As a playwright, McPherson believes in ghosts as both actuality and metaphor. Here they seem to represent a kind of psychic vengeance, a guilt that prevents characters from getting on with their lives, a force that is less than benign. Though Ian is kindly dismissive of John’s claims of ghostly visitation, he does say, movingly: “There was a time when I would have given anything to see one.” He just might get his chance. And he might not like it.

Ian and John seem like very different men. John is in his 50s, a representative for a catering supplies firm and childless. He has a lost, bemused quality, a man adrift in the world. Ian is a decade younger, a former priest who now works as a counselor, and ostensibly more comfortable in his own skin. But it is less than accidental that the names John and Ian are cognates for one another. John’s life is far less secure than it seems. He has recently left his girlfriend, Neasa (Lisa Dwan), and their young daughter. He is struggling with the longings, deep but still inchoate, which made him leave the priesthood. In his quieter way, he is no less confused than John and ultimately no less vulnerable.

John is a fine role for Broderick, calling on the flutter and lassitude that have become his hallmarks over the past decade or two – replacing the cheekiness that defined his earlier career. He brings a winning helplessness to John and conveys the sense of a man struggling to find the language for ideas he never thought he’d articulate. Carter, who was excellent in the Irish Rep’s revival of McPherson’s masterpiece The Weir, brings a contrasting equilibrium to Ian, and then allows us to see how illusory it is.

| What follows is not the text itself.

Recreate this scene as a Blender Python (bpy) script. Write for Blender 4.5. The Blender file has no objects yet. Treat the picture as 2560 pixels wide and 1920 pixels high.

For those who have seen Dwan’s Beckett trilogy, it’s a treat to watch her tackle a more naturalistic role, which she does with aplomb, despite the rather tarty costuming.

Structure has never been McPherson’s strong point and in Shining City, as in The Weir, you can see him struggling to balance the work of dialogue with the monologues he gravitates to more naturally. Here this has an added poignancy, as it shows how difficult it might be to understand each other, to rescue one another, but it’s in the longer speeches, particularly John’s, that the play acquires much of its power. These solos – and the chilling ambiguity of the ending – lend Shining City its theatrical shimmer.